Seán Winters, (42) originally from Raheny, north Dublin, was shot dead outside the gated apartment block where he lived in Portmarnock in the north of the city.

He was gunned down on Station Road near the entrance to the Links apartment complex at about 10.30pm on Sunday.

Locals reported hearing a scuffle – or running – outside the building and then the gunfire that killed Winters on the side of the road. The scene was sealed off and Winters’s body was left on the road until yesterday morning when Deputy State Pathologist Dr Michael Curtis visited the area to carry out a preliminary examination.

A postmortem later revealed Winters had been shot twice in the head with a 9mm handgun.

Gardaí believe a silver VW Passat with a 98 OY registration, which was found on fire at Templeview Close, Coolock, shortly after the attack, was used by the killers.

Gardaí are trying to establish if his killing is linked to the same row over the supply of pub doormen and related extortion.

However, Winters was a known drug dealer and his links to organised crime are also being closely studied for a motive for his murder.

He was the chief suspect in the murder of Anthony Jenkinson (28), who was found beaten to death in St Anne’s Park, Raheny, in April, 2001.

Winters was also a cousin of Noel Deans (27) who was shot dead in Coolock in January.

Gardaí are trying to establish if Winters was planning revenge against those who had murdered his cousin and may have been killed to prevent any such revenge attack.

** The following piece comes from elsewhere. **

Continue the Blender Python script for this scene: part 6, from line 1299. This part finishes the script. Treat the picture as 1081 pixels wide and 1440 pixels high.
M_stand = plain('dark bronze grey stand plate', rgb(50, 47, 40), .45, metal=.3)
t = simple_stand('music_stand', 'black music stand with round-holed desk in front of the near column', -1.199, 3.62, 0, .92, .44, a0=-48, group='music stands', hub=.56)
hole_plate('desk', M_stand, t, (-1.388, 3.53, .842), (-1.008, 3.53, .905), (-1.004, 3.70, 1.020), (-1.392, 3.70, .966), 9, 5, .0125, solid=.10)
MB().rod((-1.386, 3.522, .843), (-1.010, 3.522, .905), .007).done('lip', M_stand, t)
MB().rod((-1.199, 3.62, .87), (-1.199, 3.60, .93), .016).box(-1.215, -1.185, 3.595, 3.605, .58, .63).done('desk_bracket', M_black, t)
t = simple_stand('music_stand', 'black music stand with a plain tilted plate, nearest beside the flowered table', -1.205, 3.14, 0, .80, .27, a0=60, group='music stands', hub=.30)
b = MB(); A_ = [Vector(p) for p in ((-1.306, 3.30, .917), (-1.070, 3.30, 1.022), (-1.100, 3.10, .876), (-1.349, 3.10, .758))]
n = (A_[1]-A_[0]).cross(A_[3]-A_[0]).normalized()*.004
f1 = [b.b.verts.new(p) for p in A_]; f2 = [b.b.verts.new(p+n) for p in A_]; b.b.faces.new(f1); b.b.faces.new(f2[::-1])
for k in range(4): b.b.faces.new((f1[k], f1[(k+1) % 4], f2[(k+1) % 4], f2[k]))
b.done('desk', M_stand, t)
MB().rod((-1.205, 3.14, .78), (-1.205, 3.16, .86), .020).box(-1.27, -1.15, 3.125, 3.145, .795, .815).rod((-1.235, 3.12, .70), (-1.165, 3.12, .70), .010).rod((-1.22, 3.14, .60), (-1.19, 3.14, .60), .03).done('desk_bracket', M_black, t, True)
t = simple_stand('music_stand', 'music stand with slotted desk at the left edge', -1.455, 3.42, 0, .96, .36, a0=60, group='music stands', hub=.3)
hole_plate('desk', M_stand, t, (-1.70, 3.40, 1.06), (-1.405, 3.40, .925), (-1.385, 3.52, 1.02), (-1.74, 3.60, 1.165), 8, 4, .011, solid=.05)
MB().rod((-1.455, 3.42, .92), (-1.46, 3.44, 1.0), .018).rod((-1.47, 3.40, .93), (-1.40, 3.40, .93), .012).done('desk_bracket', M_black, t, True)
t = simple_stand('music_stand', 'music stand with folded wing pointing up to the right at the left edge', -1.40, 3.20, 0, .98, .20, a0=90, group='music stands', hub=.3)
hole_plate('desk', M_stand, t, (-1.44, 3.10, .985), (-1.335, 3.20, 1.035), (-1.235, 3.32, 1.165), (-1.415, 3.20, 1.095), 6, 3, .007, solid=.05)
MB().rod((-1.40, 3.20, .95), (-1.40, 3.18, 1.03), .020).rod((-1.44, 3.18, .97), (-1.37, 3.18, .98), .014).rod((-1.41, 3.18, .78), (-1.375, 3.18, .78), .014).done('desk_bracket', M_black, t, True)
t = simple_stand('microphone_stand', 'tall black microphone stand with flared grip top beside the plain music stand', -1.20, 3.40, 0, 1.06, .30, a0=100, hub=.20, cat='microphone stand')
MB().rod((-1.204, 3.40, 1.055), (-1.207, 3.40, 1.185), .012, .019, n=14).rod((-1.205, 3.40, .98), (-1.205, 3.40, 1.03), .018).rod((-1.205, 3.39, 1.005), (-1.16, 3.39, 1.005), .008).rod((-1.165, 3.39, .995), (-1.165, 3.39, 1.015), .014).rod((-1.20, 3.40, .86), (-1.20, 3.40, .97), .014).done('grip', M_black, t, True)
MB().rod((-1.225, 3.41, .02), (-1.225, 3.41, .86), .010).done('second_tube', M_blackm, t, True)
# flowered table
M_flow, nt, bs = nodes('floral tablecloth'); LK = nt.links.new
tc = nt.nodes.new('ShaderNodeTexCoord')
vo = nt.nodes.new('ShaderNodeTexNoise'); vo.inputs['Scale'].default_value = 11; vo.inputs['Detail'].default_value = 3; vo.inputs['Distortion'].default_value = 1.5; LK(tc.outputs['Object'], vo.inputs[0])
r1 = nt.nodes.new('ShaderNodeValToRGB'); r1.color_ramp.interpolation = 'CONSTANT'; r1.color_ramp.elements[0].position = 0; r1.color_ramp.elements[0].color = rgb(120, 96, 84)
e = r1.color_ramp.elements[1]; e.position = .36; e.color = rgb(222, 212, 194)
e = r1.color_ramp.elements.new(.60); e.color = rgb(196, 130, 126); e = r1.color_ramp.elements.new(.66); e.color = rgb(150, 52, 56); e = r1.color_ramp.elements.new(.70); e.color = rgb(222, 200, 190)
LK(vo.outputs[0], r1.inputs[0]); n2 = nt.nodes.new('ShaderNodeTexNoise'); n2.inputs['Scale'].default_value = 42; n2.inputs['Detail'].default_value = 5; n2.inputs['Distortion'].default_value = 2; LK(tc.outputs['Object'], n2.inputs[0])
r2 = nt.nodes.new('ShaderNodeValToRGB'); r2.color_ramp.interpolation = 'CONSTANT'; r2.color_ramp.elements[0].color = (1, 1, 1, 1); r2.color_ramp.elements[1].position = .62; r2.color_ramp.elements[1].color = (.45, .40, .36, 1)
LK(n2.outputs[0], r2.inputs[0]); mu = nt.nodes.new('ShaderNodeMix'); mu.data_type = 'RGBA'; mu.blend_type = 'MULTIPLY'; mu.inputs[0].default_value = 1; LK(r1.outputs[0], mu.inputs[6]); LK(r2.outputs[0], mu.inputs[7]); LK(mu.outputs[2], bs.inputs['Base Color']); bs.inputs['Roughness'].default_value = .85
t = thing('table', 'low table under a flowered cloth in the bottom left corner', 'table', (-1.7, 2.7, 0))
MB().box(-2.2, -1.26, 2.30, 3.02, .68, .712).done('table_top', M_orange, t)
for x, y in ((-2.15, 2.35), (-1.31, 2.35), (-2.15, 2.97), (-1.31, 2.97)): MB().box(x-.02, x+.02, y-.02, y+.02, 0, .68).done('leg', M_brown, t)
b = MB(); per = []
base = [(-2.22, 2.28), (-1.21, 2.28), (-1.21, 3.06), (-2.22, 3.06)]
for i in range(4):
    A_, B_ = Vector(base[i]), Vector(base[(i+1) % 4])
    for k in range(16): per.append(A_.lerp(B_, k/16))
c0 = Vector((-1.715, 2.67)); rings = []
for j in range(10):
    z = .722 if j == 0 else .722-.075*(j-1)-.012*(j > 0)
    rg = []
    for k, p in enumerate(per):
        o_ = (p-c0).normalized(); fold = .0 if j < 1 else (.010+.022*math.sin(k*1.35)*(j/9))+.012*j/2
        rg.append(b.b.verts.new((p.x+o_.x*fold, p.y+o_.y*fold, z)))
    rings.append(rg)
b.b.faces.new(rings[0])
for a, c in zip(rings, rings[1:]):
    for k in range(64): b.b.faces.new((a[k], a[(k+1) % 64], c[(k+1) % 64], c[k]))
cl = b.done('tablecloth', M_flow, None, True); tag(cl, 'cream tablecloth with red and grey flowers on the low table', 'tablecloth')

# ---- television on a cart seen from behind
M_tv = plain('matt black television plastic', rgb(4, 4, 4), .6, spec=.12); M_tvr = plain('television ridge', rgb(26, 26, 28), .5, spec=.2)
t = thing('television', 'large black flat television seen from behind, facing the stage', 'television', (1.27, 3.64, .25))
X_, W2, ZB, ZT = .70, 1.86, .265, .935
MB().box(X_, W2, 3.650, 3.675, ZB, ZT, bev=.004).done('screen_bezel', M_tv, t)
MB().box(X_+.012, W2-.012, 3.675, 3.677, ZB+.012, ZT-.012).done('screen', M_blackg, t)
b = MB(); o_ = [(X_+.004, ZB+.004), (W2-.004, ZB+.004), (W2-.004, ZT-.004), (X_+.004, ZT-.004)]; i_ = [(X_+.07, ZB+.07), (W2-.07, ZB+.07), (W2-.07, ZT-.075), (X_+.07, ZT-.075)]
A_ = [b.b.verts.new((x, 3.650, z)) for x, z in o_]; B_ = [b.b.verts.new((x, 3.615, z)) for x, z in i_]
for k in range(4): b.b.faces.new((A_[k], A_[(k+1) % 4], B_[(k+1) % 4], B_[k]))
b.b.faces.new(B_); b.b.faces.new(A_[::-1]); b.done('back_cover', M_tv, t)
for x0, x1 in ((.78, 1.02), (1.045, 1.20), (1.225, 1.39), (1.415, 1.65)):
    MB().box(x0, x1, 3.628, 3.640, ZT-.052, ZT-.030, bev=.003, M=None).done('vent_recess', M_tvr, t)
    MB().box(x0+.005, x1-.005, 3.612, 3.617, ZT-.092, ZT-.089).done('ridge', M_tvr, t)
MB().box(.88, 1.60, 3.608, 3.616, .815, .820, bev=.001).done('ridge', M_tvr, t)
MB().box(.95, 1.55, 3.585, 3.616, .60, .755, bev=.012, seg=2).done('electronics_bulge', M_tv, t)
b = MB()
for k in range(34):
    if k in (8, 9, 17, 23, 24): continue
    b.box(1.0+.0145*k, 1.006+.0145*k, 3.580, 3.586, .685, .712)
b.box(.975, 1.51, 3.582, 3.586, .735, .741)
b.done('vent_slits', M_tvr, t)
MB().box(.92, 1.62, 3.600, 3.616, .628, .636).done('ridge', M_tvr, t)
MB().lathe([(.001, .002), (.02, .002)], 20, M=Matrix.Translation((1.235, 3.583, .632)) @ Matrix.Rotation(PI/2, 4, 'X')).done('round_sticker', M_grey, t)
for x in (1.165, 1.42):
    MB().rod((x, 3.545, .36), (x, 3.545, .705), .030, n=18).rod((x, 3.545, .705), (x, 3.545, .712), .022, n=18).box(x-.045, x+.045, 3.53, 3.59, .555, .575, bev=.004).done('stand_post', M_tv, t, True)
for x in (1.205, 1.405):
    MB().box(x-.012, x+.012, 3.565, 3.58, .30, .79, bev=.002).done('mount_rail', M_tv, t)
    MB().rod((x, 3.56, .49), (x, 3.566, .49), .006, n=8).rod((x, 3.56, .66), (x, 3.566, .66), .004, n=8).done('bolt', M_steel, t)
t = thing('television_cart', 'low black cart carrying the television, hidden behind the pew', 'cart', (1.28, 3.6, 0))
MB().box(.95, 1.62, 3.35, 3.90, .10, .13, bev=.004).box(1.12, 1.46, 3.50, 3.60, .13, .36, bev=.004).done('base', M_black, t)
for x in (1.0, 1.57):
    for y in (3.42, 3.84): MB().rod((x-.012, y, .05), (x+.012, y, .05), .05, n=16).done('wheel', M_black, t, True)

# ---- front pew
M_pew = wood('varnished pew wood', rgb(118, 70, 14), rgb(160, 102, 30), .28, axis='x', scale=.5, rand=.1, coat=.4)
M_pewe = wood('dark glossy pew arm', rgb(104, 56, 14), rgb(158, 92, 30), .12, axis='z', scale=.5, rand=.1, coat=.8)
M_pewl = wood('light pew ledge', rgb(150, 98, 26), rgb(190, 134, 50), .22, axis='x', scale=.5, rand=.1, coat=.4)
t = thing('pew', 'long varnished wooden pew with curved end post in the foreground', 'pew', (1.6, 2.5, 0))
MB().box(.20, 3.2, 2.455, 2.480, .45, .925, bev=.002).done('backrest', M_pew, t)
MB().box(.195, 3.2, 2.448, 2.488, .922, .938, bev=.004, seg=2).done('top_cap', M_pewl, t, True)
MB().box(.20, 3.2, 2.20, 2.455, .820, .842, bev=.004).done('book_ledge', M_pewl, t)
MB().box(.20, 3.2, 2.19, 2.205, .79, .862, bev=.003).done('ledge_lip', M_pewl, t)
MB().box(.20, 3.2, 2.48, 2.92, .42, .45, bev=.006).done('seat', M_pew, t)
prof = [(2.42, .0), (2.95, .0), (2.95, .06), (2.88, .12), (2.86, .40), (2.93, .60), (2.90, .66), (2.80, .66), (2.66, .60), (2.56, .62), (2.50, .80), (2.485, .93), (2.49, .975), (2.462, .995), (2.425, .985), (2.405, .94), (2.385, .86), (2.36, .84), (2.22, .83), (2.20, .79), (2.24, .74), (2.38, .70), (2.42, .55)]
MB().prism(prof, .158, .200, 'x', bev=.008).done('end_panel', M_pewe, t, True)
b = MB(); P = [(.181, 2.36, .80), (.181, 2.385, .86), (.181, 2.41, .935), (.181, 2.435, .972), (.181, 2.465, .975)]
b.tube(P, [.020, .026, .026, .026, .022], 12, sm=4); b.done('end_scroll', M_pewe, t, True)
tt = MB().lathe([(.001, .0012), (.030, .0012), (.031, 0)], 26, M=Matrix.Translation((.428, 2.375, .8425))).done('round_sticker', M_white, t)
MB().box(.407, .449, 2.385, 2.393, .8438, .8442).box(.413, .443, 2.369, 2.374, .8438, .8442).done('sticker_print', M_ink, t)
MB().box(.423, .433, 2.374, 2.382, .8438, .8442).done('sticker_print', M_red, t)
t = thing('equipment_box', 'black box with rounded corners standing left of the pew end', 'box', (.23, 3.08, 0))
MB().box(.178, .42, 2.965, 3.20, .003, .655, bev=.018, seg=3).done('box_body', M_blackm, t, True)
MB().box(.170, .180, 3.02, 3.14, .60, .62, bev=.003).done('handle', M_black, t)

However, gardaí have ruled out any link between Sunday night’s murder and a murder attempt in Killester, north Dublin, on Saturday morning when 63-year-old convicted drug dealer Eamon Kelly escaped unhurt after his would-be attacker’s gun jammed.

Winters was a member of a drugs crime gang based in the Donaghmede and Baldoyle areas.

One of the leading members of this gang, David Lyndsay (38) and his friend Alan Napper (39) – both from Baldoyle – went missing in July 2008 and are presumed murdered.

Another member of the gang, Paul “Burger” Walsh (29), Foxhill Green, Baldoyle, had cash and property valued at €600,000 confiscated by the Criminal Assets Bureau.

Supt Mark Curran, who is heading the investigation into Winters’s murder, appealed for anyone who was walking or travelling near the crime scene on Sunday night to come forward.